22 setembro 2006

Os juízes e a política


Por Mauro Santayana

O ministro Marco Aurélio de Mello, presidente do TSE, manifesta sua opinião política. Como juiz, ele deveria apenas julgar.


Os juízes podem ser polêmicos em seus votos e sentenças. Guiados pela própria consciência e pelas provas que lhes chegam, também cometem terríveis erros judiciais. Conhecemos casos em que inocentes foram condenados à morte ou a vários anos de prisão. Em alguns casos, são inocentados, quando não há mais como devolver-lhes a vida ou os anos passados na masmorra. Nos julgamentos de natureza política – como o da recontagem de votos da Flórida, nas eleições de 2000 – esses erros trazem danos a povos inteiros. Dois juízes da Suprema Corte dos Estados Unidos, decisivos para a derrota de Gore, estavam moralmente impedidos de votar. Scalia tinha dois filhos trabalhando com Bush, e a mulher de Clarence Thomas estava encarregada de examinar as postulações dos que queriam trabalhar na administração republicana. Se um só deles se declarasse impedido, haveria empate, e a decisão da corte estadual seria mantida. Provavelmente não teríamos Bush na Casa Branca, nem os atentados de 11 de setembro, com as violações de direitos do Patriot Act e a guerra contra o Iraque e o Afeganistão.
Mas sempre houve, entre os juízes, um princípio seguido como tabu: não antecipar decisões, não dar opinião, fora dos autos, sobre assuntos que podem ser objeto de julgamento.
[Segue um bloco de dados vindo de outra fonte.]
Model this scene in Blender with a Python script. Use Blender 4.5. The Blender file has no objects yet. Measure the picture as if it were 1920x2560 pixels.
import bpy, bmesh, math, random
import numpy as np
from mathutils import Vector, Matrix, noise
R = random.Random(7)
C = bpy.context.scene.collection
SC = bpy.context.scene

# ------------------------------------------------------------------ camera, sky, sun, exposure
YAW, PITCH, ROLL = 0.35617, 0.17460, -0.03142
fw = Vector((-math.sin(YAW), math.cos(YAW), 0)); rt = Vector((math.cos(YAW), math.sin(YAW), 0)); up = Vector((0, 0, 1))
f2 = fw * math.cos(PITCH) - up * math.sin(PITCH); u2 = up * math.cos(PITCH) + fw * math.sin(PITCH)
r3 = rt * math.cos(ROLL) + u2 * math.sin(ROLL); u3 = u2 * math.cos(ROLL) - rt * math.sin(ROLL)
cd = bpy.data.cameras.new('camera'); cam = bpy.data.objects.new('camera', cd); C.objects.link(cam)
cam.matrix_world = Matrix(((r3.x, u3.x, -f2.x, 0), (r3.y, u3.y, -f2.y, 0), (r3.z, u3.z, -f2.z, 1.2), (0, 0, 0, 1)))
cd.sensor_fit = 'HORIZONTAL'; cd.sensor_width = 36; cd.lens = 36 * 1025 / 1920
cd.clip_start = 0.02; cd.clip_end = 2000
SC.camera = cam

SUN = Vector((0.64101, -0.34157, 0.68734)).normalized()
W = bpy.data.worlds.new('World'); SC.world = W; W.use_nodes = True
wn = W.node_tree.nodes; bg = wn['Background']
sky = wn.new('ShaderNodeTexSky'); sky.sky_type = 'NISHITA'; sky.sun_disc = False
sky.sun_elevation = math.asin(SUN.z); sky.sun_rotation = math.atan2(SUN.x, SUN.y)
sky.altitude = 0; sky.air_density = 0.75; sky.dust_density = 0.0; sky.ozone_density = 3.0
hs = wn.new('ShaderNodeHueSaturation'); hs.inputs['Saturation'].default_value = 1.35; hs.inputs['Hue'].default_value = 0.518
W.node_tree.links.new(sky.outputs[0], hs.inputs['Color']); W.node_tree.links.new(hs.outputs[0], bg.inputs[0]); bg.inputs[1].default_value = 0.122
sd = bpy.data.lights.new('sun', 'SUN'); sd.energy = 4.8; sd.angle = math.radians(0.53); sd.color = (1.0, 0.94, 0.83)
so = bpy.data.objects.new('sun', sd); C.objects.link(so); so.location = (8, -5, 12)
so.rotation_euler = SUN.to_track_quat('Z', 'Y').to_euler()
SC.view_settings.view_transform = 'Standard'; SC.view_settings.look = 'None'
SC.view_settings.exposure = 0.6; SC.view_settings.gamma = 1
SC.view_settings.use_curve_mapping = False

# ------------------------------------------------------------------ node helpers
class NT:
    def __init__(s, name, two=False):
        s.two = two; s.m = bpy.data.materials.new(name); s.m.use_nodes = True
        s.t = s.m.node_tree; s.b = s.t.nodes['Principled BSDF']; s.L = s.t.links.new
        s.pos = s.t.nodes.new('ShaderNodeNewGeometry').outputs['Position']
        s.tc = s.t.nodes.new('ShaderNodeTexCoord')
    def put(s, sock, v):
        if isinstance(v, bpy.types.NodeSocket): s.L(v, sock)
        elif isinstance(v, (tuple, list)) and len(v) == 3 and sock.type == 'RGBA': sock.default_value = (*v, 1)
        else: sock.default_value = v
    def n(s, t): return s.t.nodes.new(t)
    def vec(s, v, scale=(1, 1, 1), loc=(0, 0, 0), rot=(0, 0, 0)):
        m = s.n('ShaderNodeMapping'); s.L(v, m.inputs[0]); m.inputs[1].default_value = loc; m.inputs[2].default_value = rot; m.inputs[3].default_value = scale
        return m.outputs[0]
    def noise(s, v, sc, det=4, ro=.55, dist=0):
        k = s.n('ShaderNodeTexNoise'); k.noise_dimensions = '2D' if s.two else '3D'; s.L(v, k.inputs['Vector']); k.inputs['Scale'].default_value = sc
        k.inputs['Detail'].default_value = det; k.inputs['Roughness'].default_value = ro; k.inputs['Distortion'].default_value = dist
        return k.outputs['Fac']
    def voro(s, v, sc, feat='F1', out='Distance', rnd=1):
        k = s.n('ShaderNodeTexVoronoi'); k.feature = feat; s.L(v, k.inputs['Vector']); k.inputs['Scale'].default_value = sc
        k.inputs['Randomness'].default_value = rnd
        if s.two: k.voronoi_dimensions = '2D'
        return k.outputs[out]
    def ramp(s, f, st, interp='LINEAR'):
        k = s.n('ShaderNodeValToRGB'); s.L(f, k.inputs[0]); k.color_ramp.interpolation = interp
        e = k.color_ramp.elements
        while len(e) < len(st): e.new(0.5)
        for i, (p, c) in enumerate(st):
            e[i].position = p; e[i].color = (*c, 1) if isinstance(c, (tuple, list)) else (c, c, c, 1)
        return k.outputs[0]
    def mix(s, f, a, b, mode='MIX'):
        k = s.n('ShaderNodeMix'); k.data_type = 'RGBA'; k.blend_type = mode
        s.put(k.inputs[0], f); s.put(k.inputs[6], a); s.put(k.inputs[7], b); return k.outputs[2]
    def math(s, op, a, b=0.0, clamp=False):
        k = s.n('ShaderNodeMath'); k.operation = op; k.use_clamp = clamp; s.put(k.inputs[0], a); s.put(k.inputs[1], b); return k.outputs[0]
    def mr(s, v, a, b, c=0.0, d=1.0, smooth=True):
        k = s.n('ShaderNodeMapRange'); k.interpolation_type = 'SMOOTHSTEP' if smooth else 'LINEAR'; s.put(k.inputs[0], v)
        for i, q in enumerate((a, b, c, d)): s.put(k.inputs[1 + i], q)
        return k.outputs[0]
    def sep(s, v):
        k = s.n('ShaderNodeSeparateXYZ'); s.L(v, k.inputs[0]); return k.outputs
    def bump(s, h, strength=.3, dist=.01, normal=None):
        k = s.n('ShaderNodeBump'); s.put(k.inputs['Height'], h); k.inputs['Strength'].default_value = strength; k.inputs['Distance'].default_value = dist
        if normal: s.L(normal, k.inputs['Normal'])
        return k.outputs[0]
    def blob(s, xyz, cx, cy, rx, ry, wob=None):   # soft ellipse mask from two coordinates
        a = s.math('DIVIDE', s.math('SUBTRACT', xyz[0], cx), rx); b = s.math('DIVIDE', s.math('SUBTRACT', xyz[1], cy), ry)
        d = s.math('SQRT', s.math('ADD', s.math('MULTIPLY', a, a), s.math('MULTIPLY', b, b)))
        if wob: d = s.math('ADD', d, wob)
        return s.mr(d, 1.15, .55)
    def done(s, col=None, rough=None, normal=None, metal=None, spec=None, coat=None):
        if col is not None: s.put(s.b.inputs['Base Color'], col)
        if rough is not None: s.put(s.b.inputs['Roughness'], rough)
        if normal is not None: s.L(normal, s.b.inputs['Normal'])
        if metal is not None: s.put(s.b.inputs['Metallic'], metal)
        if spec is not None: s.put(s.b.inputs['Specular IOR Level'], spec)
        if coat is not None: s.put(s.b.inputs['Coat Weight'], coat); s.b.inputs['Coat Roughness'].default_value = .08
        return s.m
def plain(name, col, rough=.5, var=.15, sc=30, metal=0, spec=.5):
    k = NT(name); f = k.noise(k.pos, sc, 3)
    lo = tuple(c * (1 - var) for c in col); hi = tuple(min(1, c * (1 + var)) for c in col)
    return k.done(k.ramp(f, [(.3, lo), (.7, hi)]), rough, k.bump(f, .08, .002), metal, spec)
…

O ministro Marco Aurélio de Mello – por quem tenho, pessoalmente, o maior apreço – é tido, mesmo pelos que o criticam, como homem de alto saber jurídico, conhecedor, como poucos, da letra da lei. Mas o presidente do TSE espantou ontem os mais importantes juristas brasileiros com as declarações que prestou a dois dos melhores jornalistas do país, Luiz Orlando Carneiro e Tales Faria, do Jornal do Brasil.
Ao fazê-las, o ministro fica impedido de atuar no processo se o caso chegar ao tribunal – como afirmou o jurista Dalmo Dallari. O ministro manifestou uma convicção, baseada apenas em informações de imprensa, de que o caso do dossiê “é pior do que Watergate”. Como registra a história, Nixon salvou-se de um impeachment renunciando à Presidência da República, exatamente como tentou fazer Collor – que o nomeou. O ministro Marco Aurélio talvez considere os escândalos daquele tempo menos graves do que essa compra e venda de fotografias e discos de computador.
Que se investigue tudo, a partir da origem do dinheiro, como pediu o presidente Lula. Esse é o dever do Ministério Público e da Polícia Federal. Colhidas as provas, aí, sim, elas devem ser encaminhadas à Justiça. As provas podem inocentar os candidatos do PSDB, ou não. Ao TSE, cabe julgar se os fatos prejudicaram o processo eleitoral e agir de acordo com sua competência. Mas, se se comprovar que membros da oposição também participaram do esquema de superfaturamento das ambulâncias, eles deverão ser julgados de acordo com a legislação penal comum – da mesma forma que deverão ser julgados os que se mancomunaram para vender dossiês, falsos ou verdadeiros. Também devem ser punidos os que queimaram provas envolvendo o PSDB no caso do Valerioduto.
Os poderosos costumam perder o controle do verbo. Em Regensburgo, o papa falou demais e está sendo compelido a atos de contrição. O ex-presidente Fernando Henrique, depois de recomendar que se ateasse “fogo ao palheiro”, divulgou carta inoportuna e incita a oposição a desestabilizar o processo eleitoral, constrangendo seus companheiros de partido. Em Brasília, o ministro Marco Aurélio, presidente do TSE, manifesta sua opinião política. Como juiz, ele deveria apenas julgar. Como cidadão, tem o direito de expressá-la, secretamente, daqui a nove dias, em sua seção eleitoral.